La maison mère demande des comptes, et surtout, veut savoir qui a validé cette étrange planche. Étrangement, les documents ont disparu et personne, chez Lancia, ne sait qui a bien pu les signer. La direction de Fiat n'insiste pas. D’ailleurs la machine industrielle est en marche, et la nouvelle auto entre en production, avec son gruyère.
Un flop, malgré tous les efforts
C'est ainsi affublée que la Trevi tente sa chance. Elle s'acharnera à essayer de trouver son public entre 1980 et 1984, en compagnie de la Beta et de son faux hayon qui reste au catalogue, et aura droit elle aussi à la planche de bord de Bellini, puisque les deux autos partagent tout, sauf l'arrière de leur carrosserie..
Mais malgré son style classique, la Trevi est un bide. En 5 ans, il s'en vendra 37 000 exemplaires, soit moins de 7 500 par an, sachant que dans ces années quatre-vingt, Lancia vend en moyenne plus de 300 000 autos chaque année, la marque étant bien aidée, il est vrai, par le succès de la Delta. La Trevi a-t-elle failli à cause de son dessin loupé ou à cause de sa planche de bord extraterrestre ? Ou plutôt en raison du fossé et du contraste entre les deux ? Toutes ces raisons sont plausibles.
Heureusement, en 1984, la berline est abandonnée, et la Thema qui lui succède, à l'intérieur plus sage, rencontre enfin le succès. Son style extérieur ne fait pas l'apologie de la modernité, mais au moins, ses proportions sont plutôt justes. C'est déjà ça.

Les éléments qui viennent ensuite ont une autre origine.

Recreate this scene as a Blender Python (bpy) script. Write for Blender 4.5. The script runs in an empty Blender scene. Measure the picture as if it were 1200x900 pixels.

Reste que cette auto, une fois gommés les gros défauts qui ont plombé la première moitié de sa carrière, est bourrée de qualités dans sa fin de vie. Elle aura même droit, dans ses dernières années, à un très original moteur à compresseur Volumex de 135 ch, une boîte de vitesses à 5 rapports, encore rare à ce moment, quatre roues indépendantes et un confort royal. En plus, son conducteur pourra se flatter chaque jour d'avoir devant les yeux un pan de l'histoire du design italien et une planche de bord moquée hier, devenue collector aujourd'hui.